Appearing before Congress Wednesday, Gensler said he supported the removal of the line of credit between the U.S. government and government-sponsored enterprises (GSEs), or agency securities.
As a result, credit spreads, the gap between their yields and the yields of agency securities, widened.
GSEs include the Federal National Mortgage Association (Fannie Mae), the Federal Home Loan Mortgage Corporation (Freddie Mac) and the Federal Home Loan Bank System. They are privately owned but federally chartered companies. Created by Congress to assist consumers in obtaining mortgages, holders of the debt instruments do assume some risk.
Looking ahead, Tony Crescenzi, senior market strategist at Miller Tabak & Co., told CNN's Before Hours that the government may distance itself from the GSEs in order to avoid the misconception that it fully backed these agency issues. (176.4K WAV) (176.4K AIFF)
Elsewhere in the agency market, a $5 billion 10-year Freddie Mac issuance priced Thursday.
Concerns about diminishing 30-year bond supply continued to provide support. The U.S. Treasury announced plans in late January to reduce the issuance of long-term debt by as much as $30 billion through a buyback program to counter the nation's budget surplus.
The program represents the first time in 70 years the government repurchased national debt. The Treasury bought $2 billion in the first two legs of the program this month, and the third leg is expected in the second half of April.
Two-year notes slip
But shorter-dated maturities, such as two-year notes, gave back earlier gains after the Federal Reserve released minutes of its February monetary policy meeting. Analysts considered the minutes hawkish, as the notes revealed that a few members preferred an increase of a half-percentage point, instead of the quarter-percentage point enacted at the February meeting.
Short-dated maturities remained pressured due to their sensitivity to changes in monetary policy. The Federal Reserve Tuesday raised short-term interest rates by a quarter point in an attempt to slow economic growth and keep inflation at bay.
The rate hike was the fifth since June, but consumer spending remains strong. There is widespread belief the central bank will tighten again when it meets on May 16.
Investors shrugged off the latest economic news. U.S. weekly jobless claims rose 4,000 to 266,000. Friday's calendar includes February U.S. durable goods, which measures orders for big-ticket items. Analysts polled by Briefing.com forecast new orders for durable goods to be unchanged from a 1.3 percent decline in January.
(Click here for a look at Briefing.com's economic calendar.)
Euro jumps vs. dollar
The euro rose sharply against the dollar Thursday.

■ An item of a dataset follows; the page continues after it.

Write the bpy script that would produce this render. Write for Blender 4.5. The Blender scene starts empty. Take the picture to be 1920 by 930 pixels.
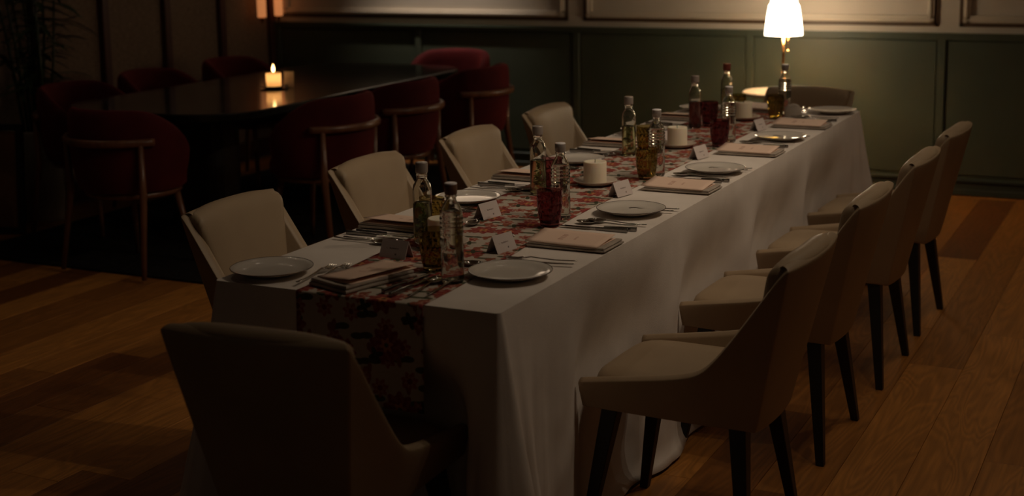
import bpy, bmesh, math, random
from mathutils import Vector, Matrix, noise
random.seed(7)
C = bpy.context.scene.collection
S = bpy.context.scene
PI = math.pi
# ------------------------------------------------------------------ camera
H = 0.79                 # height of the laid table
W, L = 0.797, 3.737      # the long table
F, CY = 2611.13, 289.97
YAW, PITCH, ROLL = 0.45702, 0.16027, -0.01599
fw = Vector((-math.sin(YAW)*math.cos(PITCH), math.cos(YAW)*math.cos(PITCH), -math.sin(PITCH)))
rt = Vector((math.cos(YAW), math.sin(YAW), 0)); up = rt.cross(fw)
r2 = rt*math.cos(ROLL)+up*math.sin(ROLL); u2 = -rt*math.sin(ROLL)+up*math.cos(ROLL)
cam = bpy.data.cameras.new('camera'); co = bpy.data.objects.new('camera', cam); C.objects.link(co)
co.matrix_world = Matrix(((r2.x, u2.x, -fw.x, 2.16966), (r2.y, u2.y, -fw.y, -2.71448), (r2.z, u2.z, -fw.z, 1.645), (0, 0, 0, 1)))
cam.sensor_width = 36; cam.lens = F/1920*36; cam.shift_y = (CY-465)/1920
cam.clip_start = 0.05; cam.clip_end = 60
cam.dof.use_dof = True; cam.dof.focus_distance = 4.15; cam.dof.aperture_fstop = 2.8
S.camera = co
# ------------------------------------------------------------------ world and light
wd = bpy.data.worlds.new('world'); S.world = wd; wd.use_nodes = True
wd.node_tree.nodes['Background'].inputs[0].default_value = (1, .82, .62, 1)
wd.node_tree.nodes['Background'].inputs[1].default_value = 0.014
S.view_settings.view_transform = 'Standard'; S.view_settings.look = 'None'
S.view_settings.exposure = 0.0; S.view_settings.gamma = 1.0; S.view_settings.use_curve_mapping = False
WARM = (1, .80, .58)
def spot(x, y, z, e, ang=80, r=.025, col=WARM, tx=None, ty=None, blend=.6):
    l = bpy.data.lights.new('downlight', 'SPOT'); l.energy = e; l.color = col
    l.spot_size = math.radians(ang); l.spot_blend = blend; l.shadow_soft_size = r
    o = bpy.data.objects.new('downlight', l); C.objects.link(o); o.location = (x, y, z)
    if tx is not None:
        o.rotation_euler = (Vector((tx, ty, 0))-Vector((x, y, z))).to_track_quat('-Z', 'Y').to_euler()
    return o
CEIL = 2.85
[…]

Traders attributed the jump to European Central Bank Vice President Christian Noyer, who ignited speculation about the possibility of government intervention.
Shortly before 3:30 p.m. ET, the euro traded at 97.16 cents, up from 96.10 cents Wednesday, a 1.1 percent gain in the euro's value.
Meanwhile, the dollar changed hands at 107.36 yen, up from 107.03 yen Wednesday, a 0.3 percent gain in the dollar's value.